Monday September 27 2017

It’s Monday and Sarah collects me from the station from which we make our way to the chippy, collect dinner and find a spot at the edge of Palm Beach.  I adore the conversation that follows and Sarah smiles a lot throughout. I do too.  She makes me laugh quite a bit.  That quirky sense of humour shines through at times.  Like all her layers, Sarah has an ability to switch between them with ease.  Perhaps it’s the comfortable and relaxed environments we always appear to find ourselves in?  Whatever it may be, I’m well chuffed.

At the climax of our feasting, we dispatch our shoes and make a bee line for the soft sands of the beach.  We hold hands like live struck teenagers exploring love for the first time.  We suspend our walk after a while for a hug and the exchanging of some cheeky kisses.  Each and every kiss Sarah delivers is done so with passion and desire.  I’ll never tire of her affection.

Our conversation flips between topics but I enjoy it most when she talks about her kids.  I notice a glint in her eyes.  This is a mother who would walk to the end of time for the people she loves.  Indeed, a rare breed in today’s world of self centred humanoids lacking sensitivity and compassion.

The air is stiff with a slight chill.  Much better than the heat experienced earlier in the day.  It makes me crave Sarah’s hugs even more.  Eventually, we lay down on the sand and I find myself staring into the sky, admiring the beautiful stars that line the evening as we embrace.  All I could wish for is right here.  At one point I find myself drifting away, almost capable of falling into a deep sleep.  It feels that good when we are together.  A glance at the time suggests we should make our way home and settle in for an evening of cuddles, cups of tea and quality British viewing.  Out of the blue, I’m handed a strawberry milkshake! Sarah’s milkshakes certainly bring this boy to the yard!  We settle in to watch Trainspotting 2 though, the screen aspect is small and tricky to watch.  Not long after, we have a eureka moment and transfer the viewing to the laptop and the snuggles to the flat couch.

The movie is good but with every passing moment, I feel my cravings for Sarah intensify. I had in fact, promised myself that I wouldn’t make love tonight.  I wanted her to know as much as I desire and crave her in that way, my desires speed over a far greater playing surface. As I gently stroke her, we move closer together and I struggle to resist.  I desperately want to kiss her.  I refuse myself.  Then I submit.  The softness of her skin is too great an incentive to remove.  And, as always, Sarah’s kisses are bordering on mind altering.  Each time we make love, I feel myself falling deeper and deeper.  It’s been a long time since I have felt this relaxed and comfortable around anyone.  When Sarah touches my face, I feel loved.

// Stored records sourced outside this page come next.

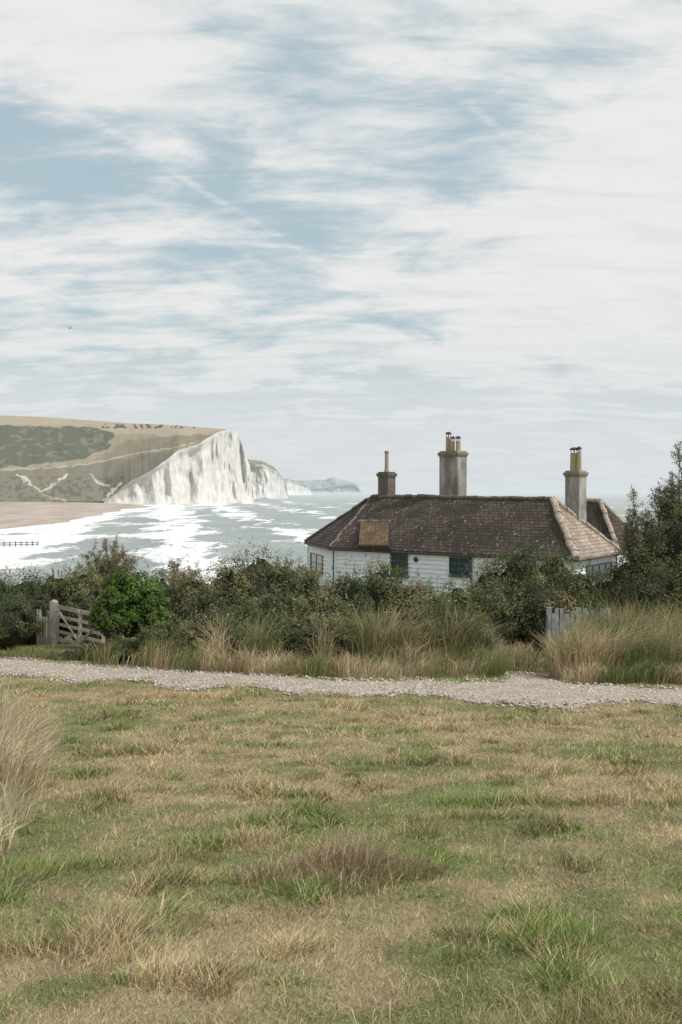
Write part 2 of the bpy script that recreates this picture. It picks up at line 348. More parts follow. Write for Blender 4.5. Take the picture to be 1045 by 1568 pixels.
strip('front_c',330,740,24.2,25.4,7500,.5,1.1,mixd,lean=(.4,0),thr=.42)
strip('front_d',540,710,24.0,25.0,3400,.7,1.3,mixd,lean=(.4,0),thr=.40)
strip('left_low',-100,160,26.5,31,7000,.08,.22,[GREEN,OLV[0],OLV[1],OLV[2]])
strip('gap',755,850,23.6,30,6000,.18,.5,mixd)
strip('mound_a',842,1200,21.6,24,15000,.45,1.05,mixc,lean=(.35,0))
strip('mound_b',838,1200,20.9,22,7000,.12,.45,mixd)
strip('mound_c',890,1200,23.5,27,10000,.7,1.5,[OLV[1],OLV[0],OLV[2],STR[1]],lean=(.3,0))
Lm=Leaves(); Cm=Cores()
for a in [(890,995,40,23.2,'olive'),(950,980,46,23.6,'mid'),(1015,965,50,23.8,'olive'),(1080,955,60,24,'mid')]: bush(Lm,Cm,*a,n=3200,size=.022)
Lm.build('bramble_leaves',verge); Cm.build('bramble_light_blocking_cores',M_core,verge)
N=30; px=rng.uniform(300,760,N); d=rng.uniform(24.2,25,N); py=rng.uniform(912,965,N)
ff=[]
for i in range(N):
    c=W(px[i],py[i],d[i]); q=7; ff.append(c+rng.normal(0,1,(q,3))*[.025,.025,.01]); 
P_=np.concatenate(ff); LF=Leaves(); LF.add(P_,rng.normal(0,.3,(len(P_),3))+[0,-.3,1],.013,.011,np.full((len(P_),3),.4)*[1,.97,.8]); LF.build('cream_flowers',verge)

# ------------------------------------------------------------ cottage
M_teal=simple('teal_paint',(.03,.09,.105),(.05,.13,.145),8,.5); M_white=simple('white_boards',(.62,.68,.73),(.74,.79,.82),2.2,.6,stretch=(1,1,3)); M_brown=simple('brown_wood',(.22,.13,.07),(.34,.22,.13),6,.7)
m,t,b=new_mat('window_glass'); b.inputs['Base Color'].default_value=(.02,.03,.035,1); b.inputs['Roughness'].default_value=.08; b.inputs['Specular IOR Level'].default_value=.5; M_glass=m
def roof_mat(name,ca,cb,cs,sp=.5,orange=.0,oc=(.34,.19,.07)):
    m,t,b=new_mat(name); uv=t.node('ShaderNodeUVMap').outputs[0]; p=pos(t)
    br=t.node('ShaderNodeTexBrick'); t.put(br.inputs['Vector'],uv); br.inputs['Scale'].default_value=1.; br.inputs['Brick Width'].default_value=.26; br.inputs['Row Height'].default_value=.2
    br.inputs['Mortar Size'].default_value=.018; br.inputs['Mortar Smooth'].default_value=.3; br.inputs['Bias'].default_value=-.1
    br.inputs['Color1'].default_value=(*ca,1); br.inputs['Color2'].default_value=(*cb,1); br.inputs['Mortar'].default_value=(ca[0]*.35,ca[1]*.35,ca[2]*.35,1)
    big=t.noise(p,.8,4,.6); fine=t.noise(p,9,4,.7); sp1=t.noise(p,5.,3,.75)
    c=t.mix(t.ramp(big,.38,.62,0,.7),br.outputs['Color'],(ca[0]*.55,ca[1]*.57,ca[2]*.56))
    c=t.mix(t.ramp(sp1,sp+.02,sp+.12,0,.85),c,cs)
    c=t.mix(t.ramp(t.noise(p,1.2,5,.65),.58,.72,0,orange),c,oc)
    c=t.mix(t.ramp(fine,.4,.7,0,.35),c,(.04,.037,.034))
    t.put(b.inputs['Base Color'],c); b.inputs['Roughness'].default_value=.9; b.inputs['Specular IOR Level'].default_value=.1
    uvs=t.node('ShaderNodeSeparateXYZ'); t.put(uvs.inputs[0],uv)
    saw=t.math('FRACT',t.math('DIVIDE',uvs.outputs[1],.2)); hh=t.math('ADD',t.math('MULTIPLY',saw,-1.),t.math('MULTIPLY',fine,.8))
    t.put(b.inputs['Normal'],t.bump(hh,.9,.04)); return m
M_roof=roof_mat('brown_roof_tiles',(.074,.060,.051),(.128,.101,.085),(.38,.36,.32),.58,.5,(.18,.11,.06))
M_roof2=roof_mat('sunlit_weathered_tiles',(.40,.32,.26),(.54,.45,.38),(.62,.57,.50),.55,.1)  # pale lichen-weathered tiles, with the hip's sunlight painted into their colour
M_roofo=roof_mat('lichen_roof_tiles',(.17,.115,.075),(.27,.175,.10),(.28,.24,.19),.57,.75,(.34,.19,.08))
M_ridge=simple('ridge_tiles',(.29,.23,.18),(.45,.39,.33),5,.9)
M_brick=simple('weathered_brick',(.09,.08,.07),(.19,.165,.14),7.,.9,.4)
M_stack=simple('rendered_stack',(.17,.165,.15),(.40,.39,.37),2.6,.9,.3,stretch=(1,1,.35)); M_stack2=simple('lichen_cap',(.18,.15,.09),(.28,.24,.17),6,.9,.3)
M_pot=simple('clay_pot',(.32,.25,.17),(.43,.35,.25),9,.8); M_dark=simple('dark_metal',(.04,.03,.03),(.09,.07,.06),12,.6)
cottage=empty('white_cottage')
def P3(px,d,z): return np.array([(px-CX)/F*d,d,z])
def roof_face(name,pts,mat,e=None,lift=0.):
    pts=[np.array(p,float) for p in pts]; e=(pts[1]-pts[0]); e/=np.linalg.norm(e); nn=np.cross(pts[1]-pts[0],pts[2]-pts[0]); nn/=np.linalg.norm(nn); s=np.cross(nn,e)
    pts=[p+nn*lift for p in pts]
    me=bpy.data.meshes.new(name); low=[p-np.array([0,0,.07]) for p in pts]; k=len(pts)
    fs=[tuple(range(k)),tuple(range(k,2*k))[::-1]]+[(i,i+k,(i+1)%k+k,(i+1)%k) for i in range(k)]
    me.from_pydata([tuple(p) for p in pts+low],[],fs); uvl=me.uv_layers.new(name='UVMap')
    for lp in me.loops:
        v=me.vertices[lp.vertex_index].co; v=np.array(v)-pts[0]; uvl.data[lp.index].uv=(float(v@e)+50,float(v@s)+50)
    me.materials.append(mat); me.update(); ob=bpy.data.objects.new(name,me); scene.collection.objects.link(ob); ob.parent=cottage; return ob
EZ=CZ-3.1
A=P3(467,73.8,EZ);B=P3(505,66.7,EZ);C=P3(882,56.,EZ);D=P3(952,62.,EZ)
P=P3(572,69.5,CZ-.52);Q=P3(846,60.,CZ-.60)
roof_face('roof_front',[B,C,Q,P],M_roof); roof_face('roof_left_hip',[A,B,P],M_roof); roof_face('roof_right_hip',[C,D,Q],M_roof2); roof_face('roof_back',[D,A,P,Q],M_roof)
E_=P3(868,66,EZ);F_=P3(946,63.6,EZ+.0);G_=P3(987,68,EZ+.05);H_=P3(900,76,EZ); R1=P3(880,70,CZ-.70);R2=P3(920,67.2,CZ-.76)
roof_face('wing_front',[E_,F_,R2,R1],M_roof); roof_face('wing_right',[F_,G_,R2],M_roof); roof_face('wing_back',[G_,H_,R1,R2],M_roof); roof_face('wing_left',[H_,E_,R1],M_roof)
def ridge(name,a,b,r=.11,mats=[M_ridge]):
    a=np.array(a)+[0,0,.03];b=np.array(b)+[0,0,.03]; mb=MB(); n=max(2,int(np.linalg.norm(b-a)/.42))
    for i in range(n):
        p0=a+(b-a)*i/n; p1=a+(b-a)*(i+.93)/n; j=rng.normal(0,.018,3); mb.tube([p0+j,p1+j],[r*rng.uniform(.92,1.05),r*1.08],8)
    return mb.build(name,mats,cottage)
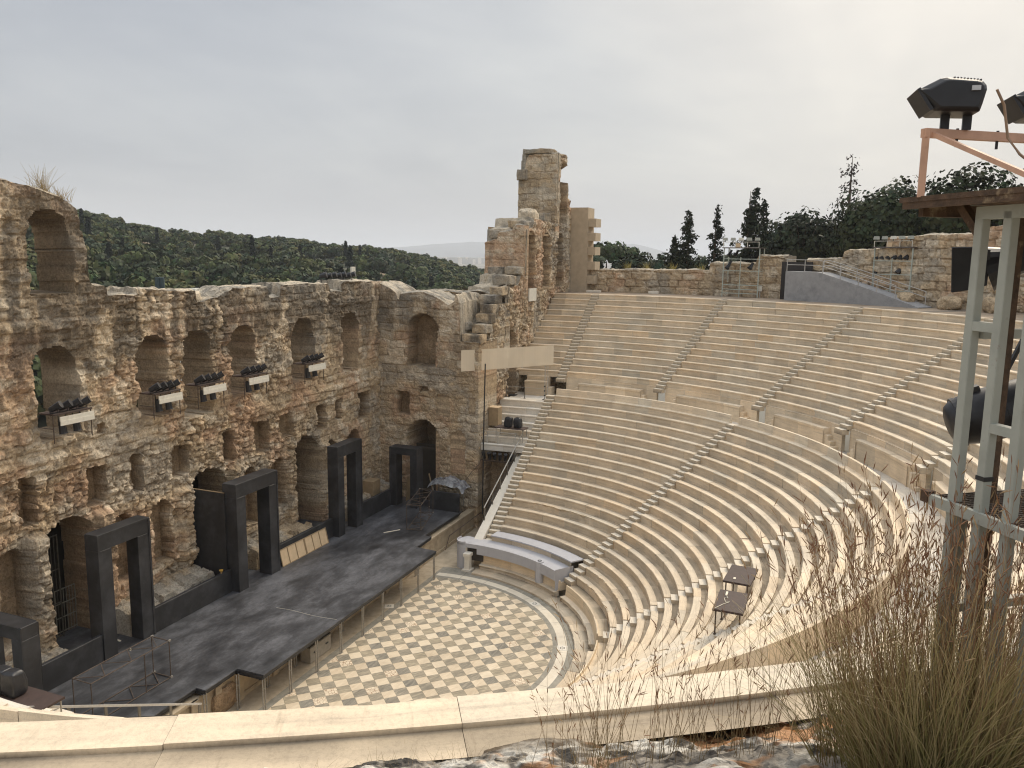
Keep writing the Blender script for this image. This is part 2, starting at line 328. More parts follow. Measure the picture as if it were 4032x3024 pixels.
c = mixc(nt, mth(nt, 'MULTIPLY', front, mth(nt, 'LESS_THAN', R_, 9.75)), c, gring)
c = mixc(nt, mth(nt, 'MULTIPLY', mth(nt, 'LESS_THAN', Y, 1.6), mth(nt, 'MULTIPLY', mth(nt, 'LESS_THAN', R_, 9.40), mth(nt, 'GREATER_THAN', R_, 8.93))), c, wring)
c = mixc(nt, mth(nt, 'MULTIPLY', front, inner), c, ch)
gr = noise_tex(nt, P, 0.55, 5, 0.6); c = mixc(nt, 1.0, c, ramp(nt, gr, [(0.3, 0.84), (0.65, 1.06)]), 'MULTIPLY')
nt.links.new(c, b.inputs['Base Color']); b.inputs['Roughness'].default_value = 0.6; b.inputs['Specular IOR Level'].default_value = 0.3
a = np.linspace(0, 2 * PI, 160, endpoint=False)
tag(MB().add([(10.4 * cos(t), min(10.4 * sin(t), 3.1), 0) for t in a], [tuple(range(160))]).build('orchestra_floor', m), kind='structure')
# rosette slabs let into the ring
M['slab'] = plain('white_marble_slab', (0.74, 0.68, 0.57), 0.55, 0.06, 5); M['inlay'] = plain('dark_inlay', (0.05, 0.045, 0.035), 0.6, 0.2, 9)
for r_, az, lab in ((9.16, -37.5, 'white marble slab with dark wheel rosette in the ring below the grey platform'), (9.16, -72.6, 'white marble slab with dark wheel rosette in the ring nearest the brown tables'), (4.12, 28.1, 'worn marble slab with wheel rosette half under the black stage edge')):
    t = thing('rosette_slab', lab, 'floor slab', (r_ * cos(rad(az)), r_ * sin(rad(az)), 0), rad(az), 'rosette slabs in the orchestra paving')
    MB().box((0, 0, 0.004), (0.52, 0.52, 0.008)).build('slab', M['slab'], t)
    rb = MB()
    for k in range(6):
        p0 = k * PI / 3; pts = [(0.135 * cos(p0 + s * PI / 3), 0.135 * sin(p0 + s * PI / 3), 0.0105) for s in (0.14, 0.32, 0.5, 0.68, 0.86)]
        rb.add([(0.05 * cos(p0 + PI / 6), 0.05 * sin(p0 + PI / 6), 0.0105)] + pts, [(0, 1, 2, 3, 4, 5)])
    rb.build('rosette', M['inlay'], t)
# ------------------------------------------------------------------ seating
LR, LZ, LDR, LDZ = 23.278, 9.403, 0.6534, 0.4418
UR, UZ, UDR, UDZ = 34.863, 16.637, 0.665, 0.443
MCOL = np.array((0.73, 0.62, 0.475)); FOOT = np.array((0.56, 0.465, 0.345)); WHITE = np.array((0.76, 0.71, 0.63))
def ring_sweep(name, prof, foot, a0f, a1f, parent, rng, base=MCOL, blen=(1.0, 2.6), jit=0.006, eroded=0.0, chip=0.0, gap=0.004, mat=None, zrand=0.004, capz=None, tint=0.13):
    """sweep profile [(r,z)...] round the axis, cut into blocks. a0f/a1f(r) give the end angles, so ends can be parallel-sided. foot: profile index where the rough foot zone starts"""
    P = len(prof); rr = np.array([p[0] for p in prof]); zz = np.array([p[1] for p in prof]); rm = rr.mean()
    A0, A1 = a0f(rm), a1f(rm); L = abs(A1 - A0) * rm; cuts = [0.0]
    while cuts[-1] < L: cuts.append(cuts[-1] + rng.uniform(*blen))
    cuts[-1] = L
    if len(cuts) > 2 and cuts[-1] - cuts[-2] < 0.4: cuts.pop(-2)
    Vs, Fs, Cs, UVs = [], [], [], []; n0 = 0
    clen = np.r_[0, np.cumsum(np.hypot(np.diff(rr), np.diff(zz)))]
    a0 = np.array([a0f(r) for r in rr]); a1 = np.array([a1f(r) for r in rr])
    for bi in range(len(cuts) - 1):
        s0, s1 = (cuts[bi] + (gap / 2 if bi else 0)) / L, (cuts[bi + 1] - (gap / 2 if bi < len(cuts) - 2 else 0)) / L
        n = max(1, int(math.ceil((s1 - s0) * L / rm / rad(1.6))))
        if eroded: n = max(n, int((s1 - s0) * L / 0.09))
        elif chip: n = max(n, int((s1 - s0) * L / 0.2))
        t = np.linspace(s0, s1, n + 1)[:, None]; A = a0[None] + (a1 - a0)[None] * t
        dr, dz = rng.normal(0, jit), rng.normal(0, zrand)
        Rr = np.broadcast_to(rr[None] + dr, A.shape).copy(); Zz = np.broadcast_to(zz[None] + dz, A.shape).copy()
        if eroded:
            e = sstep(0.12, 0.2, t) * (1 - sstep(0.7, 0.85, t))
            k = slice(1, 6); nz = np.abs(fbm(t * L * 1.6, np.arange(P)[None, k] * 0.35, 0, 11, 4)) * e
            Rr[:, k] += nz * eroded * 2.0; Zz[:, k] -= nz * eroded
        if chip and not eroded:
            k = slice(2, 6); sN = t * L + 37.7 * bi + 11 * rm; nz = np.clip(fbm(sN * 1.9, np.arange(P)[None, k] * .25, rm, 12, 4) - .12, 0, 1) + .22 * np.abs(fbm(sN * .35, 0, rm, 13, 3)); Rr[:, k] += nz * chip * 3; Zz[:, k] -= nz * chip * 1.2
        V = np.stack([Rr * np.cos(A), Rr * np.sin(A), Zz], -1).reshape(-1, 3)
        q = rng.normal(0, 1, 3); tn = 1 + tint * np.clip(q[0], -1.8, 1.4) * np.array((1, 1.0, 1.0)) + 0.022 * q[1] * np.array((1, 0, -1.2))
        C = np.broadcast_to(base * tn, (n + 1, P, 3)).copy()
        C[:, :2] *= 0.93
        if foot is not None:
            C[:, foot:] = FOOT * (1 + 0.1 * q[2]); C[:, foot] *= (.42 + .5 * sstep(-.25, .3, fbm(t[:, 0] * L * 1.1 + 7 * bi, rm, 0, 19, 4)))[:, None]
        i, j = np.meshgrid(np.arange(n), np.arange(P - 1), indexing='ij'); b0 = (i * P + j).ravel() + n0
        Fs.append(np.r_[np.c_[b0, b0 + P, b0 + P + 1], np.c_[b0, b0 + P + 1, b0 + 1]][:, ::-1])
        Vs.append(V); Cs.append(C.reshape(-1, 3)); uo = rng.uniform(0, 50)
        UVs.append(np.stack([np.broadcast_to(t * L + uo, A.shape), np.broadcast_to(clen[None] + uo, A.shape)], -1).reshape(-1, 2))
        ends = ([0] if bi == 0 else []) + ([n] if bi == len(cuts) - 2 else [])
        n0 += len(V)
        for e in ends:
            pv = V[e * P:(e + 1) * P]; zb = zz.min() if capz is None else capz
            w = np.array([(pv[k, 0], pv[k, 1], zb) for k in range(P)]); k = np.arange(P - 1)
            f = np.r_[np.c_[k, k + 1, k + P + 1], np.c_[k, k + P + 1, k + P]] + n0
            Fs.append(f if e == 0 else f[:, ::-1]); Vs.append(np.r_[pv, w]); Cs.append(np.broadcast_to(base * tn * 0.93, (2 * P, 3)))
            UVs.append(np.c_[np.r_[rr, rr], np.r_[zz, np.full(P, zb)]] + uo); n0 += 2 * P
    V = np.concatenate(Vs); F = np.concatenate(Fs); UV = np.concatenate(UVs)
    return npmesh(name, V, F, mat or M['marble'], parent, np.concatenate(Cs), uv=UV[F.ravel()])
def row_prof(r, z, dr, dz, sw=0.37):
    return [(r + .055, z - dz - .05), (r + .052, z - .13), (r + .014, z - .09), (r, z - .05), (r + .004, z - .014), (r + .02, z), (r + sw, z - .002), (r + sw + .004, z - .042), (r + dr + .06, z - .046)]
HW = 0.36
def edge_f(az, off, side):
    """angle at radius r of a stair's side: stair centre line at azimuth az, shifted sideways by off; side +1 = larger azimuth"""
    return lambda r: rad(az) + math.asin(max(-1, min(1, (off + side * HW) / r)))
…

We lose track of time and every time I think I am satisfied, Sarah’s skin brushes mine, our lips meet, she touches me in a particular way or she says something that flicks the switch.  I want her again. And again. And again. And, yes, once more.

Late into the evening, we take a shower together and gently wash one another. Sarah’s skin is so soft all over yet toned and delicious.  I feel as though I could stand under the water with her for hours! I don’t feel an urge to make love again, just a craving to feel close to her.  Her conversations tend to go off into tangents which I love.  Bit like myself.  With further clarity, we dry ourselves down and head to bed where we fall asleep. Bliss!

The next morning, I wake up late.  When my eyes open, I see my love standing there, smiling again (she does this a helluva lot) and advises me that it’s time for a cup of tea and breakfast on the way to the station.  I go upstairs to grab my phone and check train times.  It’s here where I call work with the proviso of taking the day off.  It goes through to message bank. Bugger.  As it turns out, the working day was incredibly busy so, as they say, everything happens for a reason.  Today was not the day to be sick.

The remainder of our morning flashes by and before I know it, we’ve managed to eat breakfast by way of a stopover at McDonalds and a dash to Coomera train station.  We break the rules and pull up in the bus zone.  I think as a couple, we are going to break many more rules along our journey together.  We’ll be partners in crime I guess you could say?

With that, we kiss and go our seperate ways.  On the train, I miss her terribly.  Only 5 sleeps to go I tell myself as I listen to her playlist.  As I write, it’s only 4!